Meet Watermelon Mash — The Old-School Drink That Starts In A Bucket

With the advent of summer, the minds of many will turn to that glorious and quintessential summer fruit, the watermelon. While there are countless ways of enjoying this inimitable and succulent treat of nature (check out our list of 25 watermelon recipes for peak summer freshness for proof), there is one you may be unfamiliar with. There may be plenty of refreshing cocktails that feature watermelon as an ingredient, but some prefer the fruit to make watermelon mash — a beverage that starts its life in a bucket, and one that carries a distant connection to the Prohibition era.

Many of America's home-distillers have utilized watermelon to make a unique (albeit questionably legal) moonshine via pot-distilling (which requires a still). However, several videos on YouTube and TikTok from the account @Prohibition_1920 demonstrate how to make a watermelon mash according to a markedly different method known as freeze-distillation. This recipe begins with adding 8 pounds of sugar to a bucket, followed by the scooped-out flesh of a bunch of fresh watermelons. After this is topped off with hot water, the mixture is thoroughly blended, then sprinkled with yeast. Thus far, this method will be familiar to anyone who has ever homebrewed their own booze.

It's the next step that will give the watermelon mash its potency, however. After the mixture has been left to ferment, it is sieved of any remaining watermelon chunks, then transferred to large plastic jugs and put in the freezer. As alcohol freezes at a lower temperature than water, when the jugs are removed, a stronger and more concentrated spirit can be decanted, while the frozen water remains solid. The result will be watermelon mash. 

Watermelon mash has its roots in America's oldest method of distilling alcohol

The link between watermelon mash and the devastating Prohibition era is somewhat indirect. While enterprising drinkers during this period did resort to many ways of making alcohol, ranging from the ingenious to the outright dangerous, there appears to be little evidence this specific beverage was produced or enjoyed during Prohibition (though hollowed-out watermelons were among the ways stealthy tipplers could covertly transport illegal liquor). However, the method used to make watermelon mash was definitely practiced while the 18th Amendment was in force, as it is exactly the same as that used in the manufacture of the spirit applejack

For those unfamiliar with it, applejack is arguably the oldest spirit in America, being produced as early as the late 1600s by New England settlers, who converted hard cider into something more potent. The process for making applejack simply employs apples rather than watermelons, and thanks to the ease of its manufacture, it became prevalent during Prohibition — so much so that thousands of acres of American orchards were destroyed by the authorities to prevent their fruits from being used in the production of illicit hooch. The sad result was the loss of numerous apple varieties.
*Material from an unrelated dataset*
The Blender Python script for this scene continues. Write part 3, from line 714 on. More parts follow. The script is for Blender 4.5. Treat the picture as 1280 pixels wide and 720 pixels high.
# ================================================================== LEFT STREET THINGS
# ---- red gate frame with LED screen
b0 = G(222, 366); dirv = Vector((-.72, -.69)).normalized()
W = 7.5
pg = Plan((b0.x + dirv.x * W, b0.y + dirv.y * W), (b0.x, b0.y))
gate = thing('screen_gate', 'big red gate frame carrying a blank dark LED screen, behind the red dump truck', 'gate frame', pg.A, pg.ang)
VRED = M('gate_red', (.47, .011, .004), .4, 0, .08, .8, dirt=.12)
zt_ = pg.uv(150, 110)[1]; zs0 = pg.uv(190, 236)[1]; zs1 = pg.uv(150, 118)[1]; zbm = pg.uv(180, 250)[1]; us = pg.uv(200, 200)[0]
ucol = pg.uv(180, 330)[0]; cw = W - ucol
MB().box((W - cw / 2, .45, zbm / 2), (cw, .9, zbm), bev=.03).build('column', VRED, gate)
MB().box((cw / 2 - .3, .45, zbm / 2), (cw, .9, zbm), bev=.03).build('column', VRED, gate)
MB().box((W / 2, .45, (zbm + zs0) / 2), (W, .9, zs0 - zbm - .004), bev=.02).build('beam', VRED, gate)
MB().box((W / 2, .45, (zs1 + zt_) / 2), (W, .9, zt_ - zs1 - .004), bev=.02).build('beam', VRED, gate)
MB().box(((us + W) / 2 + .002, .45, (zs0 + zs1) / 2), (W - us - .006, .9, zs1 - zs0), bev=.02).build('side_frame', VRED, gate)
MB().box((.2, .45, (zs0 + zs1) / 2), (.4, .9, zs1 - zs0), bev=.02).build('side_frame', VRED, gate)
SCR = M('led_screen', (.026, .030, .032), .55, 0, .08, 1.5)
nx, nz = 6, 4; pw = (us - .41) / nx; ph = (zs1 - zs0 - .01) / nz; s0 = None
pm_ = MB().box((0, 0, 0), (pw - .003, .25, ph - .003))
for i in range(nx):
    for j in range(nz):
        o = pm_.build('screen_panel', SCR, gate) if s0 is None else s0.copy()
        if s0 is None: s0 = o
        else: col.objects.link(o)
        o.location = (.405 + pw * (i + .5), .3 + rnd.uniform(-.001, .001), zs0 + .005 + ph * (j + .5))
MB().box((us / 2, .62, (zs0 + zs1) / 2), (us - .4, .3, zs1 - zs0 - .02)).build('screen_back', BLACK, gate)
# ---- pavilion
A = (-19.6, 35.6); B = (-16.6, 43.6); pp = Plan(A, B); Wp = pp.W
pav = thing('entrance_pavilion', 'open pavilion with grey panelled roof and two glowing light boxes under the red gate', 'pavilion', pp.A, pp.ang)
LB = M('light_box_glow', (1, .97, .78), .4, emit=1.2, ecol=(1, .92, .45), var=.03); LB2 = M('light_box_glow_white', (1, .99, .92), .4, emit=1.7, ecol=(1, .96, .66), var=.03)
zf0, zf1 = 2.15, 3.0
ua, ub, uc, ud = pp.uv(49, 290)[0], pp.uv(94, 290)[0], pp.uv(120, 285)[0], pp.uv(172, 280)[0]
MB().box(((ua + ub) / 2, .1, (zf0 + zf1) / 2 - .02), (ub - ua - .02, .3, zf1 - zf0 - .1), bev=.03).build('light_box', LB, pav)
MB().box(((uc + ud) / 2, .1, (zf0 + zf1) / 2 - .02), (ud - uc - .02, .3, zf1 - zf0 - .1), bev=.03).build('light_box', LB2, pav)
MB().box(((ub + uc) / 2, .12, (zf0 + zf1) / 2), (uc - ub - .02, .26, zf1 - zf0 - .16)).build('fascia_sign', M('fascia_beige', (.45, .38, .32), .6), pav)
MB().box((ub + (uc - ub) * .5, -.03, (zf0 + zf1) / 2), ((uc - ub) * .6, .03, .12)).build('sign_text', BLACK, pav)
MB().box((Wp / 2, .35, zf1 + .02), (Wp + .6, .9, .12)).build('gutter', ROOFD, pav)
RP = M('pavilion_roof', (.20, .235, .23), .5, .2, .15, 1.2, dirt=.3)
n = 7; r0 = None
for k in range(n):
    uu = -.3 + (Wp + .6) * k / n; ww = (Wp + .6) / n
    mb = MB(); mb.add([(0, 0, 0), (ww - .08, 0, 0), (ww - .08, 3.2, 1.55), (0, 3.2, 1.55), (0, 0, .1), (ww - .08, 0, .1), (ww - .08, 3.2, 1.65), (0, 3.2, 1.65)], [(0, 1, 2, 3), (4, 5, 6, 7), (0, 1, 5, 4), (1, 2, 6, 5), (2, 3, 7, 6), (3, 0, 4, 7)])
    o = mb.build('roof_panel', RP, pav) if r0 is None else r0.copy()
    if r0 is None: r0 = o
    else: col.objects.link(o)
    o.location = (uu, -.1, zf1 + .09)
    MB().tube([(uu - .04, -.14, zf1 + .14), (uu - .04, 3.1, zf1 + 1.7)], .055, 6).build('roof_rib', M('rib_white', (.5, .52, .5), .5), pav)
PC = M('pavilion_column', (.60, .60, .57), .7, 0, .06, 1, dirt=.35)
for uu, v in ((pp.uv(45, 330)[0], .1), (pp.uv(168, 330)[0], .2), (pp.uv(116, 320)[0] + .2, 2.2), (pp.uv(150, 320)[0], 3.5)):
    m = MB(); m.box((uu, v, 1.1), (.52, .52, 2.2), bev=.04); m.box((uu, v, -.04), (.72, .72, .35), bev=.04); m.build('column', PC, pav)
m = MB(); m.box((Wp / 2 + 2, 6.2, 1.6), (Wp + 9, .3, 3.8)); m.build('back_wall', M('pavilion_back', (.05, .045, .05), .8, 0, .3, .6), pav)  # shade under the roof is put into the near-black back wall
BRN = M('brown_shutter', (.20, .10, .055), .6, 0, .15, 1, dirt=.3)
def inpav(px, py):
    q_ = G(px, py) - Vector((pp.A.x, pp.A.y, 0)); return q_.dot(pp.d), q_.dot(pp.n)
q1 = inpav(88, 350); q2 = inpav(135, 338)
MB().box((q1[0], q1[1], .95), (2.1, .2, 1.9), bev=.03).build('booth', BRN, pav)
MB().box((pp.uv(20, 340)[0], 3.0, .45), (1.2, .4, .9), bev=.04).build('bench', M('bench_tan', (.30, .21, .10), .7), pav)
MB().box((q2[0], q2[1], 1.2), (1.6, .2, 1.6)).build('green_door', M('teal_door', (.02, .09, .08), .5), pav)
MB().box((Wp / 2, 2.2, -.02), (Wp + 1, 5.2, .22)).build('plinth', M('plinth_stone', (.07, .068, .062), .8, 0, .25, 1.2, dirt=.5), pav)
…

We should emphasize that, throughout the United States and in many other countries, home-distilling alcohol by any method is very, very illegal, and Tasting Table would therefore strongly advise against it for reasons of safety. If you would like to know specifically what not to do to avoid running afoul of the law, you'll find many other YouTube videos on making this kind of alcohol, which you are free to peruse — purely for reasons of intellectual curiosity, of course.